The notebook is not a marketing artefact. It loads the held-out replay set, runs inference, computes the headline metric, and produces every plot in the release announcement. If we change a number on a dispatch post, we have changed the notebook, and the diff is in the git history. The notebook is the contract.
A random 80/20 split is the default sin of machine-learning practice and the one that an instrument night punishes hardest. Adjacent frames in a sky survey are correlated: same airmass, same seeing, same satellites passing overhead. A model evaluated on a random split will overstate its real-night performance by a half-step to a full step. We therefore evaluate on whole instrument nights — a complete observing session, sunrise to sunrise — that the model has not been allowed to see in any form during training.
Not all of these archives are training data. Some are validation only, some are calibration only, and the ZTF replay is both, in a strict temporal partition. The table below makes the role explicit; readers from observatory data-management offices should find it the most useful page on this site.
Training partition: 2010-05 → 2022-12 (active-region samples balanced by GOES class). Validation partition: 2023-01 → 2024-06 frozen for the Helios-002 release. 2024-07 → present held back for Helios-003.
Identical temporal partition to AIA. We do not stack frames across the partition boundary; magnetogram evolution is the signal the model is supposed to learn.
Training: 2018-06 → 2023-12. Frozen replay: 2024-01 → 2024-12, used as the headline benchmark for Sky-001. We do not retrain against the replay; once it is held out, it stays out.
Used to characterise sensor noise and to generate physically realistic synthetic frames for rare-event augmentation. Never used as validation; calibration is a different epistemic category to performance.
Held out as the published benchmark against which the LACosmic baseline is reported. v1.0 frozen and is the only number we quote in dispatches; v1.1 will require a new dispatch and a new headline.
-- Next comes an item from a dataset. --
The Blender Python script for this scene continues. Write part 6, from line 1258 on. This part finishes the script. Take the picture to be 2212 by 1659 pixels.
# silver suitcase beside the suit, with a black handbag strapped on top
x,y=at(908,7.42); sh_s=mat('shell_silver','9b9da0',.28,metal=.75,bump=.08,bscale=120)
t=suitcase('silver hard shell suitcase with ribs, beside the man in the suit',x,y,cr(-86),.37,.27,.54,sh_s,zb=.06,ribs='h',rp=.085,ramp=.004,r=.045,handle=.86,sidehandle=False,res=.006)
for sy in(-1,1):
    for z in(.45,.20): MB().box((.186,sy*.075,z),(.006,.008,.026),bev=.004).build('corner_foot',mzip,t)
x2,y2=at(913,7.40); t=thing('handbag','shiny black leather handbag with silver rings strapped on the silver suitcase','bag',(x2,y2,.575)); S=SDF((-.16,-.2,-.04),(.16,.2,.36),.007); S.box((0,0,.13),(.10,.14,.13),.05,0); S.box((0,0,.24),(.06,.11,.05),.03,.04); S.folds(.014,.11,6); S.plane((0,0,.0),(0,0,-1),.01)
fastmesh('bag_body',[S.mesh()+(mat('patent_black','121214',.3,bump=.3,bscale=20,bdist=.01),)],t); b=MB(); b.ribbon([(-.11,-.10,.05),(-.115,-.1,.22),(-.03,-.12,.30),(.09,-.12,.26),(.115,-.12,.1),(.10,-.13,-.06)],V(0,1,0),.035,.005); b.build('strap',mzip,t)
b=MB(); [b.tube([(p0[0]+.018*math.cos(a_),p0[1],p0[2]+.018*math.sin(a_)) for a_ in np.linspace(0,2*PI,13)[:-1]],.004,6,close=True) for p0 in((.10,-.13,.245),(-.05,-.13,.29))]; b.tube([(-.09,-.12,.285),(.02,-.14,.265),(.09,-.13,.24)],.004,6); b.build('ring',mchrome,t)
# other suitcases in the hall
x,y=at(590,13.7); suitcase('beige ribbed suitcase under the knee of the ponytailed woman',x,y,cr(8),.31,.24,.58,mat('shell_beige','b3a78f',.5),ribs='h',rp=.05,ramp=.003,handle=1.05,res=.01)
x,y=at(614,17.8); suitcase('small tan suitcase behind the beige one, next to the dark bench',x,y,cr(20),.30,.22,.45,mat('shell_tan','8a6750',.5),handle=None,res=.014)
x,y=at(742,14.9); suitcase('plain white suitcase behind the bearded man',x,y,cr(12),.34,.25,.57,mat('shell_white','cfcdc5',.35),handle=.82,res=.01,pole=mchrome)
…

≈ 2 700 dark and bias sequences across 6 sensor classes, used to seed the self-supervised denoiser's noise model. Not released; characterises specific test-bench hardware and would not generalise.
If you use the Solstice cosmic-ray segmentation corpus, cite the Zenodo DOI in the table above and, if convenient, the dispatch post that announced it. If you use the EMCCD twilight calibration set, cite the Photon-001 release notes and acknowledge the bench (Andor iXon 888, sensor serial pool S-44/S-45/S-46). If you use a trained Solstice model under a research-collaborator agreement, cite the model SHA and the dispatch post that published the headline metric; the SHA is printed on the splash screen of every container.
In the other direction, we cite every archive we depend on in the standard astronomical-journal pattern: lead author, year, journal, DOI, on the first reference and an abbreviation thereafter. The bibliography for any given model release is included in the validation notebook and re-rendered every time the notebook is rerun, so it cannot drift from what the model actually consumes.
For commercial reuse — operations integrators who want to redistribute Solstice corpora inside a paid product — the cosmic-ray segmentation corpus is CC-BY-SA-4.0, which means a derivative product is share-alike. The EMCCD set is CC-BY-4.0, which is permissive. If either license is incompatible with a buyer's pipeline, talk to us before the integration begins, not after.
That is, in fact, the correct order. The notebook tells you whether the headline metric is something your instrument cares about. If it is, the container is a separate, smaller conversation.